Вот как он сам вспоминает это выступление в письме другу, отправленном несколько месяцев спустя:
Уильберфорс действовал вульгарно, и я решил его наказать — отчасти из-за этого, а отчасти потому, что он напыщенно нес полную чушь. Я с большим вниманием слушал господина епископа, но не смог извлечь из его слов ни одного нового факта либо довода — за вычетом, разумеется, вопроса о моих личных предпочтениях в выборе предков. Само собой, я не использую такого рода аргументы, но, коль скоро господин епископ ими не пренебрег, возражение его преосвященству у меня было готово. “Итак, — сказал я, — раз меня ставят перед выбором, кого предпочесть — отвратительную обезьяну-пращура или же пращура-человека, от природы одаренного и влиятельного, но который все свои способности и влияние тратит только на то, чтобы сделать посмешищем строго научный спор, — то я, пожалуй, предпочту обезьяну”.

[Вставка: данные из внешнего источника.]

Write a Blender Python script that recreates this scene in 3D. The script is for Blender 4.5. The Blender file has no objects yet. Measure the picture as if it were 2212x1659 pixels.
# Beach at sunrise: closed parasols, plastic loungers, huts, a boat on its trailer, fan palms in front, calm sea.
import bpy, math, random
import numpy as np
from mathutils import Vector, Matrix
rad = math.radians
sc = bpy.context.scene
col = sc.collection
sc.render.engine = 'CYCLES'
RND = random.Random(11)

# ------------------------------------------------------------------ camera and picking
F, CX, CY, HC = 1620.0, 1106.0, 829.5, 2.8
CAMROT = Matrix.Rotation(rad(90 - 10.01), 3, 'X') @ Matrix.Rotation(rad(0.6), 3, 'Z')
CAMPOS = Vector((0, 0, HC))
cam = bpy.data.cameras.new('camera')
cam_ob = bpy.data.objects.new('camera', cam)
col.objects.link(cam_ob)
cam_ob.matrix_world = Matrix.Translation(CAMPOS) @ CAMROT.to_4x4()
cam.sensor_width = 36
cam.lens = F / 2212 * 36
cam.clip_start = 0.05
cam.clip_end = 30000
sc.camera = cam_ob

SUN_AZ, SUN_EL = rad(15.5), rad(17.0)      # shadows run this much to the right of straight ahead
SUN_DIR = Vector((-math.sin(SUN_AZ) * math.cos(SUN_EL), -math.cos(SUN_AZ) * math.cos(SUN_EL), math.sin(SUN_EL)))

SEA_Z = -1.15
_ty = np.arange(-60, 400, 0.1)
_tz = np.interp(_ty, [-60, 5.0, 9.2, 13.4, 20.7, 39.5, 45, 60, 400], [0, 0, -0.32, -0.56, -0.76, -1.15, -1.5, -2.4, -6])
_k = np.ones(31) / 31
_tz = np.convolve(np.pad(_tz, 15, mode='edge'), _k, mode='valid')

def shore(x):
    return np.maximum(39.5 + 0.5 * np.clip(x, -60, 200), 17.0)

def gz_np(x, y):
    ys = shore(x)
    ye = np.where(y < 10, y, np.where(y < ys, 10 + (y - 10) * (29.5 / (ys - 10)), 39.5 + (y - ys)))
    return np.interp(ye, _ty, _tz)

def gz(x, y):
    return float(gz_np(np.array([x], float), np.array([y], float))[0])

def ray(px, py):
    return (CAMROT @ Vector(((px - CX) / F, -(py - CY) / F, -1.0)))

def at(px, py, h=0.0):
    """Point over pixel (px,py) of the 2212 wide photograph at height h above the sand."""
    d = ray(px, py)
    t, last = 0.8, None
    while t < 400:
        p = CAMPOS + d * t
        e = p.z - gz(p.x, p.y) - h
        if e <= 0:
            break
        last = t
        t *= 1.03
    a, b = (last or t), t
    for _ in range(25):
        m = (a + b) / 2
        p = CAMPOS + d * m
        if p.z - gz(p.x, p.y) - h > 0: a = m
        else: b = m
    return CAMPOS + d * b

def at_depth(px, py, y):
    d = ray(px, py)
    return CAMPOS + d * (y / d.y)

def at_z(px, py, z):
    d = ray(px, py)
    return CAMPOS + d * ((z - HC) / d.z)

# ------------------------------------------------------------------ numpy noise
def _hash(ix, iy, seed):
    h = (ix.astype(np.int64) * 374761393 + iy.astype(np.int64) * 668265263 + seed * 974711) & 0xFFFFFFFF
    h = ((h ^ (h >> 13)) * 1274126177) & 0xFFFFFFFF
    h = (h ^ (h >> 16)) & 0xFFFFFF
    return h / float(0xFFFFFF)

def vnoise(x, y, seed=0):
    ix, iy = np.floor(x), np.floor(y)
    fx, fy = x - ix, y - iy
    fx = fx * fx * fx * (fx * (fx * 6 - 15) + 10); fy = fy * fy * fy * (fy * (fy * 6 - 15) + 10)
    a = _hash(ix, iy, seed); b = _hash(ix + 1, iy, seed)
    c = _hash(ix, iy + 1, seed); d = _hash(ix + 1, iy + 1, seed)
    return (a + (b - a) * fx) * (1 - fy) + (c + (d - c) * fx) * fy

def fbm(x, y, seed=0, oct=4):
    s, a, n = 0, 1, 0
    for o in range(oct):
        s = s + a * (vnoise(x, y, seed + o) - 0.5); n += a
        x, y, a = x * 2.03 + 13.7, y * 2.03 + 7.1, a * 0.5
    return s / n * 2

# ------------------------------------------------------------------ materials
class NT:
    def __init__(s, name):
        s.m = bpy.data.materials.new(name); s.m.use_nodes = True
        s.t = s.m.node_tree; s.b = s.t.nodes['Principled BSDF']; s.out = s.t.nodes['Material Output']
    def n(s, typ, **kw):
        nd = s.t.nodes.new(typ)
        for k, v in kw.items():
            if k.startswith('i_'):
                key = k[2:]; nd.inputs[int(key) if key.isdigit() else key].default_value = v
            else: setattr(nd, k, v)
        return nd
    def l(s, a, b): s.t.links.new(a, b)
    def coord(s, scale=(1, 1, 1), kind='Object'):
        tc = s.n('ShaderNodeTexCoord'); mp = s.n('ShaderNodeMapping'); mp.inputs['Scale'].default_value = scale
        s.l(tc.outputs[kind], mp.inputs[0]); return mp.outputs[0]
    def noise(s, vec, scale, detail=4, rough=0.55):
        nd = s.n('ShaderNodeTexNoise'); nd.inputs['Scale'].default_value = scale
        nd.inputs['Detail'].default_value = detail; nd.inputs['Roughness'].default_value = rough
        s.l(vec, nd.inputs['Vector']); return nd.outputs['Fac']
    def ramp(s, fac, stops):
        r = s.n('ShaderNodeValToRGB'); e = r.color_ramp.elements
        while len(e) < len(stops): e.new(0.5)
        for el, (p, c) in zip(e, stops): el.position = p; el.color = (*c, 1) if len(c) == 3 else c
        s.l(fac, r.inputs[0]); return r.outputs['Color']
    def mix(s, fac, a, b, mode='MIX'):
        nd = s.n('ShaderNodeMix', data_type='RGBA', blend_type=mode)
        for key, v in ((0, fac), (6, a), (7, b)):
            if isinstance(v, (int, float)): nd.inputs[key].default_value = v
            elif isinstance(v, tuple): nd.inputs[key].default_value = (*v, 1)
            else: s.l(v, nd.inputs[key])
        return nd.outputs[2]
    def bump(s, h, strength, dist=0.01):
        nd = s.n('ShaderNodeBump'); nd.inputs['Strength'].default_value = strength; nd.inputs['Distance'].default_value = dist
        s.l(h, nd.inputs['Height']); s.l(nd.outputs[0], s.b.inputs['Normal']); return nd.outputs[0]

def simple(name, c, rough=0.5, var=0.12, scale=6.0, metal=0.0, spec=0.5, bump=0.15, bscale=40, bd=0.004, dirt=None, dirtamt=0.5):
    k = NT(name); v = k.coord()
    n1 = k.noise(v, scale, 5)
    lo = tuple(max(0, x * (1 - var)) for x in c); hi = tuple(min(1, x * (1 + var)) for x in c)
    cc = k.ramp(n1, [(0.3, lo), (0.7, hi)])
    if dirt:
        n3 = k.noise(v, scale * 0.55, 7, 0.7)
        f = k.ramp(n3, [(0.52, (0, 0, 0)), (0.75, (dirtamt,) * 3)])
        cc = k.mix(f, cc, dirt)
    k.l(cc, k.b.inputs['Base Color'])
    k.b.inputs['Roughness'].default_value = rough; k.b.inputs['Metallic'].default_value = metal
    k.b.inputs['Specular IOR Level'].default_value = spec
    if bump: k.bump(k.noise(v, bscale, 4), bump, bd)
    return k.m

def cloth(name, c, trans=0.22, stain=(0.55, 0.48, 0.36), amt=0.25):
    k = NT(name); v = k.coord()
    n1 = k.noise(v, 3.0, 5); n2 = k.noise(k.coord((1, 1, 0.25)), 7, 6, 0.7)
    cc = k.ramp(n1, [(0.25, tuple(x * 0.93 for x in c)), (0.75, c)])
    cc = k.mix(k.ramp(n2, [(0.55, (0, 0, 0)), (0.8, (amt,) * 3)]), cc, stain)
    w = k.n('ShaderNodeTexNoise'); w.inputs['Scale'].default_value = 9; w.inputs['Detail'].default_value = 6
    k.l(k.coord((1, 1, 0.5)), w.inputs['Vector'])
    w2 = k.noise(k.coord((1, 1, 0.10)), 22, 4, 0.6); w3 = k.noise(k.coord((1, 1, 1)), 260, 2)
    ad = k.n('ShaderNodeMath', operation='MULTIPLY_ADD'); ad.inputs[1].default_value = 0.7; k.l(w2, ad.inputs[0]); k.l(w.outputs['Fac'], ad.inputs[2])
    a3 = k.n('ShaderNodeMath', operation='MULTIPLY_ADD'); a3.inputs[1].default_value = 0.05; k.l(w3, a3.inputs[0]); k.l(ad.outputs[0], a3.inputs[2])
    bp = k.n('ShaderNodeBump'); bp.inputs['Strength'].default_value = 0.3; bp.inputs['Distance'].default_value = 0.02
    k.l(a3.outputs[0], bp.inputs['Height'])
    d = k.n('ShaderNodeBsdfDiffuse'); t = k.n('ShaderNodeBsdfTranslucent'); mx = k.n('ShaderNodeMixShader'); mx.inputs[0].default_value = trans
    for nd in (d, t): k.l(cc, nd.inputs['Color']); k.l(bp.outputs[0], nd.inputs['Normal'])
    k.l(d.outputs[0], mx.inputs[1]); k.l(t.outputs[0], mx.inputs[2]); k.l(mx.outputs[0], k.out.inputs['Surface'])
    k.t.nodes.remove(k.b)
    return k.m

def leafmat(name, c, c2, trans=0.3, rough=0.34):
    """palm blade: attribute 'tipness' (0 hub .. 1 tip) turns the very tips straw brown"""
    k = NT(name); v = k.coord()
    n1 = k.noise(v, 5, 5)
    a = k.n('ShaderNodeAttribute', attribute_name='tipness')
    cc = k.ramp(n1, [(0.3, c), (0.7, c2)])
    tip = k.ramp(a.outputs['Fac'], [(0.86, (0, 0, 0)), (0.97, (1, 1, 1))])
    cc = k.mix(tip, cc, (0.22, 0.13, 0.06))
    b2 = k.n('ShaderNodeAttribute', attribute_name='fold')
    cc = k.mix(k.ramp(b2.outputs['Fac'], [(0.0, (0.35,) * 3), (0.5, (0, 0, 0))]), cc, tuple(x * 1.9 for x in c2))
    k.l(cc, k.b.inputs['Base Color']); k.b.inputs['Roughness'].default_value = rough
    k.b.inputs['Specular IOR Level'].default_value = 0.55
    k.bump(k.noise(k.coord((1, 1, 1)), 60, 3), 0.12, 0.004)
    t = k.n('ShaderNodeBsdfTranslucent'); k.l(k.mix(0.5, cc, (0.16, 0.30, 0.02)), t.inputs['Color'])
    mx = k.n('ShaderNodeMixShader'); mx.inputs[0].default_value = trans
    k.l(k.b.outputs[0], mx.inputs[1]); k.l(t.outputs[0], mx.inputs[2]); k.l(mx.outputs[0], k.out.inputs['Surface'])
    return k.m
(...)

Подобное непочтение по отношению к князю церкви было невероятным, и, если слова Хаксли в действительности звучали так, то неудивительно, что они произвели сенсацию, а у благочестивой леди Брюстер (жены шотландского физика Дэвида Брюстера) вызвали обморок. Ну а Хаксли, разумеется, остался доволен произведенным эффектом.
По рядам пробежал различимый смешок, и остаток моей речи публика слушала с предельным вниманием. После меня весьма убедительно выступили Луббок и Хукер, так что совместными усилиями мы заткнули рот епископу и его сторонникам. Я был в хорошей форме и произнес то, что произнес, в наивысшей мере доброжелательно и учтиво. Спешу уверить вас в этом только ввиду разнообразных слухов: якобы я сказал, что, по мне, так лучше быть обезьяной, чем епископом.
В зале были все оксфордские профессора и еще несколько сотен человек — так что, кажется, епископ теперь подумает дважды, прежде чем ссориться с человеком науки.
Прочие свидетели запомнили эту сцену слегка иначе. Хаксли вовсе не казался спокойным (как утверждает он сам), а был “белым от ярости” и слишком возбужденным, чтобы следить за интонацией. Согласно письму Хукера, отправленному Дарвину вскоре после этих событий, Хаксли перетянул одеяло на себя, однако он не мог кричать в столь большой аудитории и уж тем более управлять ею; не ссылался на слабые места у Сэма и не излагал ничего так, чтобы заставить себя слушать. Но битва все же разгорелась. Леди Брюстер свалилась в обморок, и эмоции накалились еще более, когда выступали остальные.